*INPUT DATA*.
■ ■ ■ ■

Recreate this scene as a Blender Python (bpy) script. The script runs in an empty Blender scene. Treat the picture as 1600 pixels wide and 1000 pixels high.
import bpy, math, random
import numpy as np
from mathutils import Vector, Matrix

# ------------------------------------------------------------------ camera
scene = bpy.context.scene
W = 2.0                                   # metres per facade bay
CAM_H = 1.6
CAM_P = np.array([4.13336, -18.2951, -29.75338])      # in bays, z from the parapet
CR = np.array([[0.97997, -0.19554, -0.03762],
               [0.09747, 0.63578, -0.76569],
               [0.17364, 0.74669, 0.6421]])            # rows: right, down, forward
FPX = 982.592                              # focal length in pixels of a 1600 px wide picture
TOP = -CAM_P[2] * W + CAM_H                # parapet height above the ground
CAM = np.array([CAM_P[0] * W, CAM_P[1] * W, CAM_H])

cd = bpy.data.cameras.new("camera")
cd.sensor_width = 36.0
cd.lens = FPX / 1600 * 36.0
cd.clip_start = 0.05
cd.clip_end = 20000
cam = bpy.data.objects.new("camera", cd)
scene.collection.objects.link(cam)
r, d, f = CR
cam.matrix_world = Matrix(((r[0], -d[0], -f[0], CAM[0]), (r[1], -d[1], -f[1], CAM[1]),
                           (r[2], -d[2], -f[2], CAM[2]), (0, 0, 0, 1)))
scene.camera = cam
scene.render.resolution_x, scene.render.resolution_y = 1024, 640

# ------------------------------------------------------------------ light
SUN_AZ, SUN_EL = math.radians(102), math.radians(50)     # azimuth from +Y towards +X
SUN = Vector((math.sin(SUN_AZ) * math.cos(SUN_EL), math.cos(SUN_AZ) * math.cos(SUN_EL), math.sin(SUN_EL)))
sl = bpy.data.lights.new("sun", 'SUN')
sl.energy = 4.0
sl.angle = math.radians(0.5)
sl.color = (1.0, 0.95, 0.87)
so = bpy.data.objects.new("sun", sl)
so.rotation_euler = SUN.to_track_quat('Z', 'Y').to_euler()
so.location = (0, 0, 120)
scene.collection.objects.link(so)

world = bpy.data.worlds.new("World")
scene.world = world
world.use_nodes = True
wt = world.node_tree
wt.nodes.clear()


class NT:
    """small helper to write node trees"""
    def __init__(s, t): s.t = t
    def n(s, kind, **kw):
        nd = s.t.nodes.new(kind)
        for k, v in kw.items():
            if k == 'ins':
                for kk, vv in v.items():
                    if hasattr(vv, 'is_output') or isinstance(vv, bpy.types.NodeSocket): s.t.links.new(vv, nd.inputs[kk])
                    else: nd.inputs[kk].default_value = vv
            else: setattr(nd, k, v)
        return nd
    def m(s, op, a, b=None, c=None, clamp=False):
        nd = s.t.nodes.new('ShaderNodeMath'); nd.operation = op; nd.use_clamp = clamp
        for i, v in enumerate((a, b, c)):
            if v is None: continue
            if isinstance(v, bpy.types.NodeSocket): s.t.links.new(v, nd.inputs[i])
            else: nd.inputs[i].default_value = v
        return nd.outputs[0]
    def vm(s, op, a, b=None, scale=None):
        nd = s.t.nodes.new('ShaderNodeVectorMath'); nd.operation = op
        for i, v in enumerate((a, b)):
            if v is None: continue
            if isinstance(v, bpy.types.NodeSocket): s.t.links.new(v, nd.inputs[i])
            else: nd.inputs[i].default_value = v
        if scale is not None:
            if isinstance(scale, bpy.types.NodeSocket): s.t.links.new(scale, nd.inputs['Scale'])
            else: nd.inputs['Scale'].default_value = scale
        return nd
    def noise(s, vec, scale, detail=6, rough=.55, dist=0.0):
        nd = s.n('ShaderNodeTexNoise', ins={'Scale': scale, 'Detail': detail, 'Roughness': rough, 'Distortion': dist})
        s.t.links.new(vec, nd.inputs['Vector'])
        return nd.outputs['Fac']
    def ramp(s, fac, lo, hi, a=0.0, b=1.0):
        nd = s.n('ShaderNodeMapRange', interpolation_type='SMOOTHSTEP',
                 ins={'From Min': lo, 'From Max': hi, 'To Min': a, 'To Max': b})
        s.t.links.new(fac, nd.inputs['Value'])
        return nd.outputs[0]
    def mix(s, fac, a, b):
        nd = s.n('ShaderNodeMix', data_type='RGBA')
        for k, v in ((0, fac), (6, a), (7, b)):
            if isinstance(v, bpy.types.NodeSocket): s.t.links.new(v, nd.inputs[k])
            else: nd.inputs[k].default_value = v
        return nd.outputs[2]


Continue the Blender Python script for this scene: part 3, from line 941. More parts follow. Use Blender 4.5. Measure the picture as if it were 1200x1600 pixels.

■ ■ ■ ■

Work out the count of lines containing the word "scene", then write only that count.

8